Não era o único jornal do Brasil… Mas pela ousadia de uma época, e em uma cidade do interior, o jornal cumpriu o seu papel. Imbuída pela coragem e o compromisso de educar ou mesmo assumindo publicamente sua admiração pelos líderes políticos que, neste relato e recorte, não questionamos, ou redigindo para as mulheres ou para o público em geral, Ines Piacesi como outras mulheres que escreveram, também escreveu a sua história…

[1]“CASTELLO, José, “A vertigem de sobreloja” in O Globo, 5 de junho de 2010, “ Caderno Prosa & Verso.

[2]MASSENA, Nestor da. Barbacena: A terra e o homem, Belo Horizonte, Imprensa Oficial, 1985. v. 1.,p.105.

[3] Ibidem.

[4] Ibidem.

[5] Ibidem.

[6] As citações obedecem a grafia da época.

[7] Apollo Jornal (Órgão da Empreza “Cine Theatro Apollo”), Barbacena 14 de outubro de 1923. Num.10, p. 3.

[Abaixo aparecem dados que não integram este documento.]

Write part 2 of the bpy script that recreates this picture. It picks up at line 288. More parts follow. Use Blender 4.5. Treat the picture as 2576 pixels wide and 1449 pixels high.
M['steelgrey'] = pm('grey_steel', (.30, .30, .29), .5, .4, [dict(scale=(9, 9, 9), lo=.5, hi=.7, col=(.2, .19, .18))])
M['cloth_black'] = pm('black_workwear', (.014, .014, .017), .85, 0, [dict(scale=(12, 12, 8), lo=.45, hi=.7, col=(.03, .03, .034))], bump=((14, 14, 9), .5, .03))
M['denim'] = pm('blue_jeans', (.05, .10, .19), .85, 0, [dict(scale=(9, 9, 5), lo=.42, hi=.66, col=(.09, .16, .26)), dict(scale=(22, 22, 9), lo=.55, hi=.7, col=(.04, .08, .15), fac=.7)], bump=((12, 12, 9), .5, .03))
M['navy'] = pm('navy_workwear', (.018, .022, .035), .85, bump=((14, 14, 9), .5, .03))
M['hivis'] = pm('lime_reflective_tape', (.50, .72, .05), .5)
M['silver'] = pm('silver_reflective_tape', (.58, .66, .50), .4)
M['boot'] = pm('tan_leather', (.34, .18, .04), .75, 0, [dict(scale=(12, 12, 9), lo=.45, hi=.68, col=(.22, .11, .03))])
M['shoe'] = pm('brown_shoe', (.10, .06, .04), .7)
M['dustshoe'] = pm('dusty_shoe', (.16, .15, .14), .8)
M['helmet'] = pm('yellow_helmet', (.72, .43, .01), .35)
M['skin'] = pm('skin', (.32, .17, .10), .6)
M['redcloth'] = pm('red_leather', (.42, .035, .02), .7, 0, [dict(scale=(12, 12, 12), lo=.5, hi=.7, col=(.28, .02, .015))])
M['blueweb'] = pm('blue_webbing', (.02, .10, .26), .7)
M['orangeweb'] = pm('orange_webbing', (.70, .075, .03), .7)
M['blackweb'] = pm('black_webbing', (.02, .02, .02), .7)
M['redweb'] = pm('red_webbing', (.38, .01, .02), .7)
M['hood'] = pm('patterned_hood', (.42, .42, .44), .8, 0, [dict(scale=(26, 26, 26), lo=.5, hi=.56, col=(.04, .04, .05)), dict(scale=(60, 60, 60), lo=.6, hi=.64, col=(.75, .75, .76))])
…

[8] Apollo Jornal (Órgão da Empreza “Cine Theatro Apollo”), Barbacena, 28 de Outubro de 1923. Num.12, p. 2.

 

[9] Rubicon, Barbacena, 15 de Junho de 1948. ANO XIII, N.243, p.7.

[10] Rubicon, Barbacena, 5 de Dezembro de 1936. ANNO II, N.73, p.1.

 

[11] Rubicon, Barbacena, 27 de Julho de 1935. ANNO I, N.7, p.4.

[12] Rubicon, Barbacena, 01 de Fevereiro de 1936.ANNO II, N.35, p.4.

[13] Rubicon,Barbacena, 27 de Agosto de 1939.ANNO IV, N.145, p.1.

[14] Rubicon,Barbacena,  04 de Março de 1939.ANNO IV, N. 131, p.1.